- With two solid Double Plus (A++) or BETTER sides, this early Stereo 360 pressing will be very hard to beat
- Side one was sonically very close to our Shootout Winner – you will be amazed at how big and rich the sound is
- This copy has lovely Midrange Magic on the guitars and voices, as well as plenty of studio ambience on most tracks, especially the simpler, more folky ones
- An album that has become much tougher to come by, especially copies with sides that play as well as these do, although marks in the vinyl are sometimes the nature of the beast with these vintage LPs – there simply is no way around them if the superior sound of vintage analog is important to you
- A high percentage of pressings had condition problems this time around, including our Shootout Winner, so those of you looking for the best sound might have to wait until late-2025 or even 2026 it seems
- Top 100, Five Stars – side two alone has four classics: “Fakin’ It,” “Mrs. Robinson,” “A Hazy Shade of Winter” and “At the Zoo”
- If you’re a fan of this phenomenal folk duo, this early domestic pressing of their 1968 classic belongs in your collection.

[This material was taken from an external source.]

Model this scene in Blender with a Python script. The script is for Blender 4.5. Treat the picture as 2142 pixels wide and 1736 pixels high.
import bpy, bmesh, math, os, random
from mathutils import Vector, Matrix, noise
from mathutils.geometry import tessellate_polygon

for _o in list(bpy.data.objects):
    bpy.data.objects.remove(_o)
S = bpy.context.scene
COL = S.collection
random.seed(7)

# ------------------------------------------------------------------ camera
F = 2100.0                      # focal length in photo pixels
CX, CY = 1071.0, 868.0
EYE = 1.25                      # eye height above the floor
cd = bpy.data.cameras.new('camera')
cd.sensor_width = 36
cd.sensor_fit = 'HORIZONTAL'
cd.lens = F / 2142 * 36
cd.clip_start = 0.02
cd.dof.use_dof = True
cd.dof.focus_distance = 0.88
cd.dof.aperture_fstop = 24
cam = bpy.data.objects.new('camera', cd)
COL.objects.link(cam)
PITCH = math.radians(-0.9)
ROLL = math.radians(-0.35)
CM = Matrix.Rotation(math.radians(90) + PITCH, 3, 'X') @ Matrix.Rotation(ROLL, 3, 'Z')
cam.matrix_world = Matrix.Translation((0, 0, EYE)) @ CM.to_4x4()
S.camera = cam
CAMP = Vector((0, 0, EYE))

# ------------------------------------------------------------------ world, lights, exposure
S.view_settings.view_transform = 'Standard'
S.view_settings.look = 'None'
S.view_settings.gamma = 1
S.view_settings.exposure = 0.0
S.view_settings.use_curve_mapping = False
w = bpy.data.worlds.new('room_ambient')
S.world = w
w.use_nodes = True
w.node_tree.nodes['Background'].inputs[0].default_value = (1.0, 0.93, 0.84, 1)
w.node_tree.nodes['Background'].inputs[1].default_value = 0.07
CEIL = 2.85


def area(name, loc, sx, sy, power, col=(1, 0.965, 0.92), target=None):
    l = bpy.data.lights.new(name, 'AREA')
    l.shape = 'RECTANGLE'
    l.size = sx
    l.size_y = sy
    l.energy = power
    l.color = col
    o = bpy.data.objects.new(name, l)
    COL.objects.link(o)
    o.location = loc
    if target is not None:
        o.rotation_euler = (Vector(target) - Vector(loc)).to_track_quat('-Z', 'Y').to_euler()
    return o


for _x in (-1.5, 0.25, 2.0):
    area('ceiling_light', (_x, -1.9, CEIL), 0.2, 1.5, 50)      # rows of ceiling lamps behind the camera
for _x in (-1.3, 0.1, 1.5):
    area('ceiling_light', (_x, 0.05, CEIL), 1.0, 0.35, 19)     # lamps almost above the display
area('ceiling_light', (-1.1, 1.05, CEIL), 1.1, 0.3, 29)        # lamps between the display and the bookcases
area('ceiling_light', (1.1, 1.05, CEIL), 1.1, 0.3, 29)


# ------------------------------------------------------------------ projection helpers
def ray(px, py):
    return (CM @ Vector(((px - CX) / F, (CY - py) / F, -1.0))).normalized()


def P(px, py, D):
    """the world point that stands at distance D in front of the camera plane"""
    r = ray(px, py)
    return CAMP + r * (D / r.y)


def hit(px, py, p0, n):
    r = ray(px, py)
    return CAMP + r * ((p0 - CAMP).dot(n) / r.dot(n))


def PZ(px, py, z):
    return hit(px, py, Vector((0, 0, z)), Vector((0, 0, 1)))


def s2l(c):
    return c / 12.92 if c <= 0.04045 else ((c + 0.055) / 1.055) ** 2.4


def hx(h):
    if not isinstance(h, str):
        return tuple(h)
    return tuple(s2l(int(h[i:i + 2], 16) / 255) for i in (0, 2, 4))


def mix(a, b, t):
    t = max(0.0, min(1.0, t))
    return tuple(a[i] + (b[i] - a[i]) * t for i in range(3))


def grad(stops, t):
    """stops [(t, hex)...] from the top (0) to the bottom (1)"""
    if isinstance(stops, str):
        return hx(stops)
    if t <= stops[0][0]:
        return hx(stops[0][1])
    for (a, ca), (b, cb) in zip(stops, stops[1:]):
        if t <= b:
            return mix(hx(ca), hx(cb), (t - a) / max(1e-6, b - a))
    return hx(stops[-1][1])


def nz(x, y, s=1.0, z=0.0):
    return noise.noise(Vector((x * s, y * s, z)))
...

The better copies of Bookends and Parsley, Sage, Rosemary and Thyme are a sonic step up in class from anything else these two guys ever released. If you’re looking for the Ultimate Audiophile Simon & Garfunkel record, you just can’t do better than a killer Hot Stamper pressing of either title.
Do you know how hard it is to find a clean copy of this record? I’ll bet we look at 50 every year and probably buy no more than a few, which, after cleaning and going into a shootout may or may not sound good or have audiophile quality surfaces.
What We’re Listening For On Bookends
The bigger production songs on this album have a tendency to get congested on even the best pressings, which is not uncommon for Four Track recordings from the 60s. Those of you with properly set up high-dollar front ends should have less of a problem than some. $3000 cartridges can usually deal with this kind of complex information better than $300 ones.
But not always. Expensive does not always mean better since painstaking and exacting set up is so essential to proper playback.
The supremely talented Roy Halee handled the engineering duties. Not the most “natural” sounding record he ever made, but that’s clearly not what he or the duo were going for. The three of them would obviously take their sound much farther in that direction with the Grammy-winning Bridge Over Troubled Water from 1970.
The Wrecking Crew provided top quality backup, with Hal Blaine on drums and percussion, Joe Osborn on bass and Larry Knechtel on piano and keyboards.